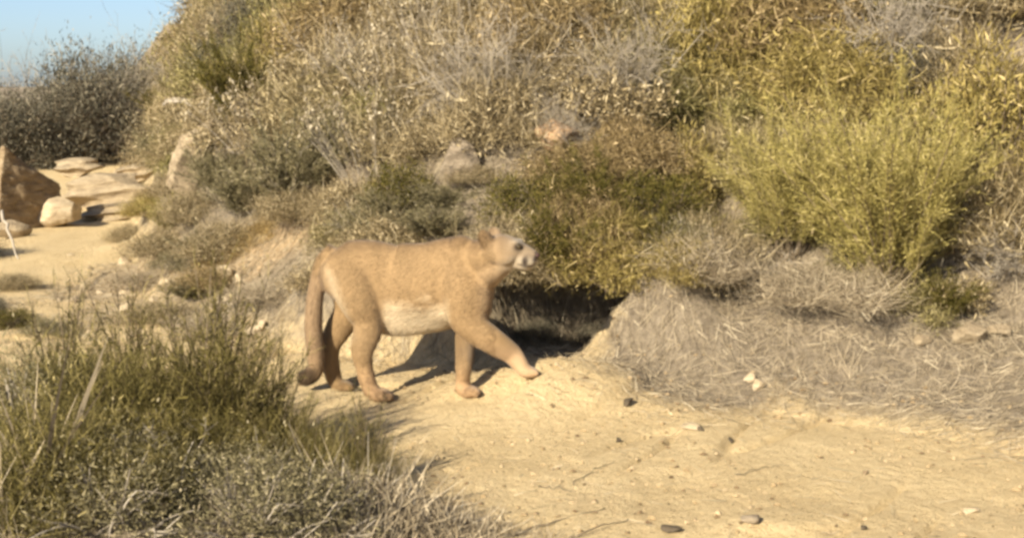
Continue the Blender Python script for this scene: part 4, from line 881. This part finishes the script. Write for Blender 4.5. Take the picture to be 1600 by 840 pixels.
    NH = 220000; k = RNG.integers(0, len(tri), NH); r1, r2 = RNG.random((2, NH, 1)); fl = r1 + r2 > 1; r1 = np.where(fl, 1 - r1, r1); r2 = np.where(fl, 1 - r2, r2)
    P0 = A[k] + (B_[k] - A[k]) * r1 + (C_[k] - A[k]) * r2; N0 = no[tri[k, 0]]; cc = col[tri[k, 0]]
    py0 = PY[tri[k, 0]]; px0 = PX[tri[k, 0]]
    flow = np.repeat(np.array([[-1., 0, -.35]]), NH, 0)
    lg = sstep(py0, 490, 530)[:, None]; flow = flow * (1 - lg) + np.array([-.25, 0, -1.]) * lg
    flow[(px0 < 505)] = (-.1, 0, -1)
    flow = unit(flow - N0 * (flow * N0).sum(1, keepdims=True)); dr = unit(flow + N0 * .30 + RNG.normal(size=(NH, 3)) * .14)
    hx0 = hl[tri[k, 0]]; onhead = (px0 > 775)
    L = np.where(onhead, .005, .015) * (.6 + .7 * RNG.random(NH)); L = np.where((py0 > 480) & (py0 < 530) & (px0 > 590) & (px0 < 700), L * 1.8, L)
    L = np.where(px0 < 500, L * 1.5, L)
    v, f, rr, _ = strips(RNG, P0 - N0 * .001, dr, L, np.full(NH, .0022), N0 * -.25, (1, .7, .15), side=np.cross(dr, N0))
    hc_ = np.repeat(cc * np.concatenate([.82 + .34 * RNG.random((NH, 1)).repeat(3, 1), np.ones((NH, 1))], 1), 6, 0)
    mesh_np('fur', v, f, m, body, cols={'coat': hc_})
    # ---- eyes, nose
    def small(name, c, rad, mat, rot=Rm):
        b2 = bmesh.new(); ball(b2, c - root_loc, rad, rot); me = D.meshes.new(name); b2.to_mesh(me); b2.free()
        for q in me.polygons: q.use_smooth = True
        me.materials.append(mat); e = D.objects.new(name, me); COL.objects.link(e); e.parent = body; return e
    me_, _, be = newmat('eye', .12); be.inputs['Base Color'].default_value = (.05, .035, .015, 1); be.inputs['Specular IOR Level'].default_value = .5
    mn, _, bn = newmat('nose_leather', .5); bn.inputs['Base Color'].default_value = (.07, .04, .035, 1)
    for s in (-1, 1): small('eye', H(.071, s * .034, .031), (.0115, .010, .011), me_)
    small('nose', H(.134, 0, .003), (.010, .015, .010), mn)
    return body
cat = build_cat()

▶ **GOAL**
Ignore the images and quote every line of the listing exactly.

▶ **TASK ANSWER**
Continue the Blender Python script for this scene: part 4, from line 881. This part finishes the script. Write for Blender 4.5. Take the picture to be 1600 by 840 pixels.
    NH = 220000; k = RNG.integers(0, len(tri), NH); r1, r2 = RNG.random((2, NH, 1)); fl = r1 + r2 > 1; r1 = np.where(fl, 1 - r1, r1); r2 = np.where(fl, 1 - r2, r2)
    P0 = A[k] + (B_[k] - A[k]) * r1 + (C_[k] - A[k]) * r2; N0 = no[tri[k, 0]]; cc = col[tri[k, 0]]
    py0 = PY[tri[k, 0]]; px0 = PX[tri[k, 0]]
    flow = np.repeat(np.array([[-1., 0, -.35]]), NH, 0)
    lg = sstep(py0, 490, 530)[:, None]; flow = flow * (1 - lg) + np.array([-.25, 0, -1.]) * lg
    flow[(px0 < 505)] = (-.1, 0, -1)
    flow = unit(flow - N0 * (flow * N0).sum(1, keepdims=True)); dr = unit(flow + N0 * .30 + RNG.normal(size=(NH, 3)) * .14)
    hx0 = hl[tri[k, 0]]; onhead = (px0 > 775)
    L = np.where(onhead, .005, .015) * (.6 + .7 * RNG.random(NH)); L = np.where((py0 > 480) & (py0 < 530) & (px0 > 590) & (px0 < 700), L * 1.8, L)
    L = np.where(px0 < 500, L * 1.5, L)
    v, f, rr, _ = strips(RNG, P0 - N0 * .001, dr, L, np.full(NH, .0022), N0 * -.25, (1, .7, .15), side=np.cross(dr, N0))
    hc_ = np.repeat(cc * np.concatenate([.82 + .34 * RNG.random((NH, 1)).repeat(3, 1), np.ones((NH, 1))], 1), 6, 0)
    mesh_np('fur', v, f, m, body, cols={'coat': hc_})
    # ---- eyes, nose
    def small(name, c, rad, mat, rot=Rm):
        b2 = bmesh.new(); ball(b2, c - root_loc, rad, rot); me = D.meshes.new(name); b2.to_mesh(me); b2.free()
        for q in me.polygons: q.use_smooth = True
        me.materials.append(mat); e = D.objects.new(name, me); COL.objects.link(e); e.parent = body; return e
    me_, _, be = newmat('eye', .12); be.inputs['Base Color'].default_value = (.05, .035, .015, 1); be.inputs['Specular IOR Level'].default_value = .5
    mn, _, bn = newmat('nose_leather', .5); bn.inputs['Base Color'].default_value = (.07, .04, .035, 1)
    for s in (-1, 1): small('eye', H(.071, s * .034, .031), (.0115, .010, .011), me_)
    small('nose', H(.134, 0, .003), (.010, .015, .010), mn)
    return body
cat = build_cat()